→ PROBLEM REQUIREMENTS
Return, unaltered, every line from the beginning of the material below up to and including the one with "for i_, (dx, dy)".

→ DATA SHOWN
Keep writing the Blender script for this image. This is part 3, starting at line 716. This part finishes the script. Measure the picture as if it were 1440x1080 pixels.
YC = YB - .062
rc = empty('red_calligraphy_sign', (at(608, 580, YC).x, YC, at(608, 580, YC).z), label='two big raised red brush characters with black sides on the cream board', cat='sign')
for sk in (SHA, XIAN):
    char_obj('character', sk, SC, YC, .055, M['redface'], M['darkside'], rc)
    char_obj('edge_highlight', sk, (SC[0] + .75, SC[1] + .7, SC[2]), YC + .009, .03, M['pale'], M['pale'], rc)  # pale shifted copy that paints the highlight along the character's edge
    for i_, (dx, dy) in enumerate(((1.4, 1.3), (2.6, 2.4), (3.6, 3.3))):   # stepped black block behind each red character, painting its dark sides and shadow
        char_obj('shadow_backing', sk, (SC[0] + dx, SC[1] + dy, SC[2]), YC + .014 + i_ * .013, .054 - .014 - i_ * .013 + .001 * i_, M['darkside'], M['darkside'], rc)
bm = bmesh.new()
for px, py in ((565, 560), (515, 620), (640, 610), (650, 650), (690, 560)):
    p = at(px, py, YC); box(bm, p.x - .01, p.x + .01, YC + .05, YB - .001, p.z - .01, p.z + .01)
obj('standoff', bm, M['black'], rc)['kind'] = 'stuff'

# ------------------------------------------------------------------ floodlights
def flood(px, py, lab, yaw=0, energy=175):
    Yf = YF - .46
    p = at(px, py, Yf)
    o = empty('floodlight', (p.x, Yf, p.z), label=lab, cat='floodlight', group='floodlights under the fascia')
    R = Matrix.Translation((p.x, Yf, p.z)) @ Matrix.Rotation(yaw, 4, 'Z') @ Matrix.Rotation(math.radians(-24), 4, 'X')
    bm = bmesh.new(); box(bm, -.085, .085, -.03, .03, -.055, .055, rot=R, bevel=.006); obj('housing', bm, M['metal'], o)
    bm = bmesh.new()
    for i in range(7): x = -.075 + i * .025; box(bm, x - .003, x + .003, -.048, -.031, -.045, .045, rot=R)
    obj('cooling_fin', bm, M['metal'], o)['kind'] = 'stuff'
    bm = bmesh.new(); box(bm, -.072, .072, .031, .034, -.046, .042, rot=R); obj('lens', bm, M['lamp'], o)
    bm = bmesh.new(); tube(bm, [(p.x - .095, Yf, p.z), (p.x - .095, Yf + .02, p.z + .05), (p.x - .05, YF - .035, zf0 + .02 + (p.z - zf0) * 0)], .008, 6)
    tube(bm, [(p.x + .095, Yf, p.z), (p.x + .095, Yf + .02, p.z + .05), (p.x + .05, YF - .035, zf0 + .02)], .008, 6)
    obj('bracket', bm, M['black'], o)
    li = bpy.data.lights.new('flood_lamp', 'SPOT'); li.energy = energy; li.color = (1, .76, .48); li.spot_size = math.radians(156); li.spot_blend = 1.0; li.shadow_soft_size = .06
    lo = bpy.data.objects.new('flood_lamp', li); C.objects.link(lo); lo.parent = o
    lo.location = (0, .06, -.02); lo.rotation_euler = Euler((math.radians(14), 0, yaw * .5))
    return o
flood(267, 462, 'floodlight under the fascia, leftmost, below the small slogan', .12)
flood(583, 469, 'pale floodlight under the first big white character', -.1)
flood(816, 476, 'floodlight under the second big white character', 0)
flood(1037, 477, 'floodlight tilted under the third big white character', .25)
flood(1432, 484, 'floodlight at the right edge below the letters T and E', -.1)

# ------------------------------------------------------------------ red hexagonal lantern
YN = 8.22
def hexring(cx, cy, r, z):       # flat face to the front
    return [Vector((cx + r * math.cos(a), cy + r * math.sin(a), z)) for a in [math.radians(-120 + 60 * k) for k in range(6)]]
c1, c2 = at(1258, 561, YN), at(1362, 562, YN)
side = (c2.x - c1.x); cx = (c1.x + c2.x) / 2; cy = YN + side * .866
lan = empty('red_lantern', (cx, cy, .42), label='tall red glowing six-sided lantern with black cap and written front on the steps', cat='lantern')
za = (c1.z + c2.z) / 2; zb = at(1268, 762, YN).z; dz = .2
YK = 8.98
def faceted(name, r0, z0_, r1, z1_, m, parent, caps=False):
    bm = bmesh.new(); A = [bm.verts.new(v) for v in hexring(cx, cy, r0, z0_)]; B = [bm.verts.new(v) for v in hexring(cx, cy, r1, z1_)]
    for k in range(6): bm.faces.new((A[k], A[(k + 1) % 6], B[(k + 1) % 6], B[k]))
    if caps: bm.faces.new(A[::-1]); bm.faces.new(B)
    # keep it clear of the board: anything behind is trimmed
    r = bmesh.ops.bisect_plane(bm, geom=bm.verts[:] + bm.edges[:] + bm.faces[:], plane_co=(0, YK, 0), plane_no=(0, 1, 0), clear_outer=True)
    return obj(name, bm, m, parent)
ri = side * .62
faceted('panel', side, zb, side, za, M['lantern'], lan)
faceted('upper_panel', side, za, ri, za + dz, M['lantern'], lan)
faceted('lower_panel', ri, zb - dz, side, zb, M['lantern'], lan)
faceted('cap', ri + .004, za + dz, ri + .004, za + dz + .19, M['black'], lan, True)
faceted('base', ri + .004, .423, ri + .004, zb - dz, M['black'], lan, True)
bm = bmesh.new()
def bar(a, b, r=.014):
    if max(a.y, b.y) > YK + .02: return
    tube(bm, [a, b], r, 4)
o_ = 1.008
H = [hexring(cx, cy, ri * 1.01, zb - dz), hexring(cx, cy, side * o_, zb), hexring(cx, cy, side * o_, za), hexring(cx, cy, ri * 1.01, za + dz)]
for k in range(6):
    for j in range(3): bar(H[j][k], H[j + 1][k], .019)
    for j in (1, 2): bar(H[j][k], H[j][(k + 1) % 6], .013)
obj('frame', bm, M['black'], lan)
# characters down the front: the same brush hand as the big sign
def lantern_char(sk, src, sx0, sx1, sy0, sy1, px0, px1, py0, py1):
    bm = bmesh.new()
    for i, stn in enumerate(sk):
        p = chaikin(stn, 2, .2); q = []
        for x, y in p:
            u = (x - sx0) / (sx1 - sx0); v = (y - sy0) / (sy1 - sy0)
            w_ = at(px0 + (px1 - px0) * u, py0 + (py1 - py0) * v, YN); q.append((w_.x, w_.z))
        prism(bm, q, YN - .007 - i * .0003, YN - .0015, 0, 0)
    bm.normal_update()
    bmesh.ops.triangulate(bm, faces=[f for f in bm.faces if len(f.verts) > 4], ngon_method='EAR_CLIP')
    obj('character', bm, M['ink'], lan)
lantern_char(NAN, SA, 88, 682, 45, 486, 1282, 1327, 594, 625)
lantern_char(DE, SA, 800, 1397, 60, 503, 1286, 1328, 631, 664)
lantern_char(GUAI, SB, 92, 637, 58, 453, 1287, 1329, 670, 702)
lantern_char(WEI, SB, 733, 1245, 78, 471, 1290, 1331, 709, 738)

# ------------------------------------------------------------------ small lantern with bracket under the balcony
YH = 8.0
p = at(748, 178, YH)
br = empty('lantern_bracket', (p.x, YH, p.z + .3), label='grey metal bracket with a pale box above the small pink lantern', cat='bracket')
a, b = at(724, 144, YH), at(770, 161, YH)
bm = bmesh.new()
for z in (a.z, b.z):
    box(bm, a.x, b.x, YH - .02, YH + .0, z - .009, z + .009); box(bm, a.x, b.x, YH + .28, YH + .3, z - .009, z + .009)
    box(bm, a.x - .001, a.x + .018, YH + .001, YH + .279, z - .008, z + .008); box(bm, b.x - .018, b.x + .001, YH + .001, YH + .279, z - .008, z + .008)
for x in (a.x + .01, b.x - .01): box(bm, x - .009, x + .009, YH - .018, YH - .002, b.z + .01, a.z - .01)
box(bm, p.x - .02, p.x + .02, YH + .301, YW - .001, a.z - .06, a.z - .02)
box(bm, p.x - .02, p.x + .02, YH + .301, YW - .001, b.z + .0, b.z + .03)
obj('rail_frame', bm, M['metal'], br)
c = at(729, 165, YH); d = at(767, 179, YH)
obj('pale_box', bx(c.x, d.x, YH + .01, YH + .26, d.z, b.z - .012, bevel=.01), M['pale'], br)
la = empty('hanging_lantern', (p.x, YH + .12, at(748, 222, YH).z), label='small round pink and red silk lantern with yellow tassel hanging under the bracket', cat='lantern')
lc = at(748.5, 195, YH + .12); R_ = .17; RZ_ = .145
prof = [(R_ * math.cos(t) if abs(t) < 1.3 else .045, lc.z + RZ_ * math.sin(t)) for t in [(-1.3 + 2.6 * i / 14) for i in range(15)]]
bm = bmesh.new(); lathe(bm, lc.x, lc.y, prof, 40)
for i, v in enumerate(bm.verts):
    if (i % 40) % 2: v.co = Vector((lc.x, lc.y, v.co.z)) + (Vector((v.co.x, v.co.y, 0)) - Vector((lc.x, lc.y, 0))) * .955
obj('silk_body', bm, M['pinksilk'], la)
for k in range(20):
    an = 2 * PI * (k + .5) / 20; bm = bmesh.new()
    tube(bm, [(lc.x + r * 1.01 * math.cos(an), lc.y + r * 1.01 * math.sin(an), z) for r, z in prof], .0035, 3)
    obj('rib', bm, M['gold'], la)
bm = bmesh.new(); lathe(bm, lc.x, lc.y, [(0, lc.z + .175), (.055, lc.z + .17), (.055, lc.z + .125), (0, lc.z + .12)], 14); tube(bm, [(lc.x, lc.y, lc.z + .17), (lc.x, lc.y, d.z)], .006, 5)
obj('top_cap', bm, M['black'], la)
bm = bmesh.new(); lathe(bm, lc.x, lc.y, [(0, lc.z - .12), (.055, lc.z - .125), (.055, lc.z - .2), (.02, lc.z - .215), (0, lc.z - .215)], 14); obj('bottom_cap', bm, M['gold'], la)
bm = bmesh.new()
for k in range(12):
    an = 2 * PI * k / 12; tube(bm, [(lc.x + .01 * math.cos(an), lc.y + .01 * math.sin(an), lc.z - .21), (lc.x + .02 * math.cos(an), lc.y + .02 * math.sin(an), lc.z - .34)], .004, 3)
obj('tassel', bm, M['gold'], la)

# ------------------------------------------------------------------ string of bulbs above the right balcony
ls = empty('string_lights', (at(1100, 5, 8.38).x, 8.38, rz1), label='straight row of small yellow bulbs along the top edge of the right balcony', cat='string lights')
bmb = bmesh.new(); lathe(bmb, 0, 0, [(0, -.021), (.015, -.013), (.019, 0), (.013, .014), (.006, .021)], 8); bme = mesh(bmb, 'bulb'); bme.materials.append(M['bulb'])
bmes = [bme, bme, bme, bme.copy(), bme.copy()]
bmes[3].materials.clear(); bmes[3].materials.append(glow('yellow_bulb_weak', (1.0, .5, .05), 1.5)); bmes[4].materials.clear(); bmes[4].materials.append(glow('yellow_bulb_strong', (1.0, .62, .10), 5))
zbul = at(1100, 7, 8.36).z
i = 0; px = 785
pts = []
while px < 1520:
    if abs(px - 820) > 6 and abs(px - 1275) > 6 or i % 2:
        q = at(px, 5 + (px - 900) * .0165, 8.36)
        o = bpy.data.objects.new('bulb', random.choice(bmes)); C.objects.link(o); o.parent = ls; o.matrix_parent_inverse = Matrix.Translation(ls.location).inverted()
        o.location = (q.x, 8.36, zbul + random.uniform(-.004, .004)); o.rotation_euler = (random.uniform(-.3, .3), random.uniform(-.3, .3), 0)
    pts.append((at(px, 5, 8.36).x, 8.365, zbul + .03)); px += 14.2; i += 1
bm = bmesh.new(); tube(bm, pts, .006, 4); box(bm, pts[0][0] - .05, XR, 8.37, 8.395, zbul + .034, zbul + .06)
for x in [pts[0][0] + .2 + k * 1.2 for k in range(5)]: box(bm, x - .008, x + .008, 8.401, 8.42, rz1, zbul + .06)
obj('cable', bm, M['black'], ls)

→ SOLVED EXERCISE
Keep writing the Blender script for this image. This is part 3, starting at line 716. This part finishes the script. Measure the picture as if it were 1440x1080 pixels.
YC = YB - .062
rc = empty('red_calligraphy_sign', (at(608, 580, YC).x, YC, at(608, 580, YC).z), label='two big raised red brush characters with black sides on the cream board', cat='sign')
for sk in (SHA, XIAN):
    char_obj('character', sk, SC, YC, .055, M['redface'], M['darkside'], rc)
    char_obj('edge_highlight', sk, (SC[0] + .75, SC[1] + .7, SC[2]), YC + .009, .03, M['pale'], M['pale'], rc)  # pale shifted copy that paints the highlight along the character's edge
    for i_, (dx, dy) in enumerate(((1.4, 1.3), (2.6, 2.4), (3.6, 3.3))):   # stepped black block behind each red character, painting its dark sides and shadow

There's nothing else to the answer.